[Arm-netbook] The future of EOMA-68
Paul Boddie
paul at boddie.org.uk
Sat May 2 21:25:27 BST 2015
On Saturday 2. May 2015 22.05.00 Luke Kenneth Casson Leighton wrote:
> On Sat, May 2, 2015 at 8:32 PM, Paul Boddie <paul at boddie.org.uk> wrote:
> > Moreover, the RISC-V architecture on which lowRISC is based has David
> > Patterson on board, who was the originator of Berkeley RISC which was
> > developed further into SPARC, so we're not talking about a group of
> > pundits waiting for other people to do the work. Indeed, there's a
> > RISC-V core that has supposedly been "proven" on/for various
> > manufacturing processes, so those people aren't messing around.
>
> (1) the goal is clearly stated as "to produce a working core that may
> be used by anybody".
Indeed. I believe that even the OR1200 core - "even" because people don't
always have nice things to say about the OpenRISC design - was used by Samsung
in various products, so there would certainly be some interest (and thus
money) from various companies.
> (2) in order to restrict the amount of work that is to be done, they
> are *not* going to add any kind of "accelerated" instructions. no
> SIMD, no special decoder instructions, no video acceleration
> instructions, no 3D acceleration instructions - nothing.
>
> in other words they're going to spend $USD 5m to produce a chip that
> contains *NO* VPU, *NO* GPU, no hardware acceleration of any kind.
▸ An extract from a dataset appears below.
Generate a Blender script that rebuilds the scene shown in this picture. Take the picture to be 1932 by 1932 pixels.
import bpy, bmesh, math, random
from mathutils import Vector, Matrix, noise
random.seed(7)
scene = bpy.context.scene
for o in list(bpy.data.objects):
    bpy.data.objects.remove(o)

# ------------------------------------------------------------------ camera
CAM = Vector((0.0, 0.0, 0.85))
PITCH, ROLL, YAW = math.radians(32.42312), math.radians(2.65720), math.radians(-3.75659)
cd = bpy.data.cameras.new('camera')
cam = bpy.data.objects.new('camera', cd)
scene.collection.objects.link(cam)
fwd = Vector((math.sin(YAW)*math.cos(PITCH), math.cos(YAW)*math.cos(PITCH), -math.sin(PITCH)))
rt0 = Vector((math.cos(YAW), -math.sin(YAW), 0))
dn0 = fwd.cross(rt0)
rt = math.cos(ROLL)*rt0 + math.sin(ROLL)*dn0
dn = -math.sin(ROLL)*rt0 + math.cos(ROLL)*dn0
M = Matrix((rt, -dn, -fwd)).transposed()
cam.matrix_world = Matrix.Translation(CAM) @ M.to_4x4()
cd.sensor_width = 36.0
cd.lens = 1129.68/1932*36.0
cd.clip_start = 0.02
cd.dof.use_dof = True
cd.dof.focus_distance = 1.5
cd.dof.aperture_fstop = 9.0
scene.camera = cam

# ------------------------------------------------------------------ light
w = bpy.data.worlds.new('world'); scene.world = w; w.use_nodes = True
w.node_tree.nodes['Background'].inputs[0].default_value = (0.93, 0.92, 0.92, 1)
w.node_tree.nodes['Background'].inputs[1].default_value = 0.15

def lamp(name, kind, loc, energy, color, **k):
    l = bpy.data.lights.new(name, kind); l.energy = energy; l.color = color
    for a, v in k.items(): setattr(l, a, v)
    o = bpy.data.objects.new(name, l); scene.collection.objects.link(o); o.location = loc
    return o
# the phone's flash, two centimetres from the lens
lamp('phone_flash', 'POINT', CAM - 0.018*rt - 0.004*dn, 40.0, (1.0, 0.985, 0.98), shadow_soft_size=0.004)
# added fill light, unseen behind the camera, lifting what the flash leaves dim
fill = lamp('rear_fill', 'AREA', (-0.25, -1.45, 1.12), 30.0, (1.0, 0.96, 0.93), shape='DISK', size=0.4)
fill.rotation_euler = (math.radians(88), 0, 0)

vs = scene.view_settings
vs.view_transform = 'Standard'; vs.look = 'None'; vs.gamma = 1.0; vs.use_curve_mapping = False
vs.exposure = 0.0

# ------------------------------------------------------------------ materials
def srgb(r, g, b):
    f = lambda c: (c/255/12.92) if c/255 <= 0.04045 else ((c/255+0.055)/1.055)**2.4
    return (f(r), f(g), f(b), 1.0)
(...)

I haven't looked at anybody's plans for RISC-V or lowRISC in any detail. I
only remarked about the people involved because they do have a pedigree here:
it's not just people who want to do something; some of these people have been
there, done that, and appear to want to do it again.
Whether they'll produce something that would make sense for netbooks,
notebooks, tablets or other such things is another matter. I can envisage the
likes of Google wanting to put this kind of thing in servers, and that
probably isn't going to be particularly relevant to us here.
[...]
> honestly, then, unless someone has beat some sense into them, the
> RISC-V project is pretty much guaranteed to be yet another "Open
> Flop", where money is poured into yet another expensive lesson.
I can see it being useful for certain companies for sure: they get to
collaborate on a core architecture which doesn't have a gatekeeper, and they
also get to add their favourite features. Some of those companies will happily
add GPU, VPU or whatever because that's what they've been doing all along with
whatever other architectures they've been using. (An example of an
unencumbered architecture getting enhanced is, of course, MIPS by the likes of
Ingenic, at least until very recently when they acquired a MIPS licence.)
Not that we will necessarily be able to buy these fancy RISC-V variants,
however. Then again, maybe we'll be proven wrong and the participants will get
together and develop various fancy features that even appear in readily
available products that system manufacturers can buy. But again, I don't
expect anything of significance for the foreseeable future, anyway.